Western Resource Advocates

In this beginning of 2018 I’m looking forward to what we have in front of us, the opportunity to work to protect this place we love, the West.  But I’m also thinking back to the final days of 2017.  I am grateful I had the opportunity at the close of 2017 to escape with my family and friends to perhaps the only place in the Interior West where there was any snow over the holidays, northwest Colorado.  We got a chance to do a little skiing, snowshoeing, some extreme sledding and a lot of just hanging out and enjoying the West. At the same time, I also got the chance to do some reading, in particular to read the wrap-up on 2017.  The headlines, not surprisingly, weren’t encouraging.  I read about our “broken politics,” “chaos, division, and disruption…” It was painful to be reminded that recently “Trump slashes size of Bears Ears and Grand Staircase…” and earlier in the year when the “U.S. withdraws from climate agreement…”

I won’t sugarcoat it.  In many ways 2017 was horrifying from the perspective of people like me and you who care about the places we live and the planet we inhabit.  While we went backwards on the federal level on critical environmental policy, the impact of climate change was front and center for all to see throughout 2017:

  • Five major hurricanes in the Atlantic,
  • Well over 80 wildfires in the West that burned over 9 million acres, destroyed communities and resulted in loss of life, and
  • A continuing and deepening drought in our Western region.
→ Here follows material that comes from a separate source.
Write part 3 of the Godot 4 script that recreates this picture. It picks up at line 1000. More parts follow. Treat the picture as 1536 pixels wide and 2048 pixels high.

And those impacts keep compounding in the New Year, with deaths reported early in January in California from flooding in areas previously devastated by wildfire.

But there are also some very positive signs that lead me to believe that states around the West can lead in addressing the challenges we face and protecting the places we love.  Last year brought the formation of the U.S. Climate Alliance, and 15 Governors representing more than half the population of the country uniting to say they will march forward aggressively to address climate change. New constituencies were formed as the Outdoor Industry Association and many of its member companies effectively engaged to protect our public lands and raised their voices in opposition to threats to the Bears Ears and Grand Staircase-Escalante National Monuments.

Out here in the West, it is clear that people are deeply concerned about these climate threats.  And they are ready to speak out and to work to protect their communities and what they care about. A few encouraging signs:

  • The incredible support we have seen for clean energy in recent years continues to grow. Today, over 80% of people in the West say they want more of it. The good news is that they are likely to get more since clean energy keeps dropping in price.  Recent bids submitted to utilities show clean energy and energy storage beating coal and gas on price alone.
  • In Colorado, WRA has worked with Xcel Energy to advance a proposal that would close two coal plants and bring on loads of new clean energy, at a cost savings to consumers of over $175 million.
  • Also in Colorado, Governor John Hickenlooper signed in 2017 an historic Executive Order on climate that sets Colorado on course to limit greenhouse gas emissions by 26 percent by 2025, compared to 2005 levels, and also cut power plant carbon emissions by 35 percent by 2030, compared to emissions levels in 2012.
  • In New Mexico, the Public Regulation Commission confirmed WRA’s position that utilities must spend 3% of their revenues on energy efficiency. And, the commission is considering a WRA-crafted proposal that would reduce carbon emissions by 80% by 2040, potentially putting the state on path to exceed the carbon reductions called for by the world’s scientific community.
  • In Arizona, WRA negotiated an agreement with Tucson Electric Power and other stakeholders to completely depreciate San Juan Generating Station off the company’s books by 2022, which will remove financial obstacles to fully retiring the coal-fired plant. The plant’s retirement will cut greenhouse gas emissions by nearly 12 million tons per year.
  • And in Utah, WRA successfully worked with representatives of PacifiCorp, other advocacy organizations and regulatory agencies to design an EV charging incentive and rate design pilot to promote more rapid adoption of electric vehicles in the state and better ensure the electricity comes from clean energy.

So, yes, the federal attacks on environmental protections, on our public lands and on the places we go to recreate, rejuvenate and seek peace, will continue.  Headlines will continue to showcase horrendous disasters that are increasing due to climate change. But, I know that momentum and public opinion are on the side of protecting the places we love and addressing climate change. Let’s get to the work of state-level clean energy progress and building momentum to reverse the federal course on climate action permanently.

I’m inspired by the opportunity to work with you, toward that end.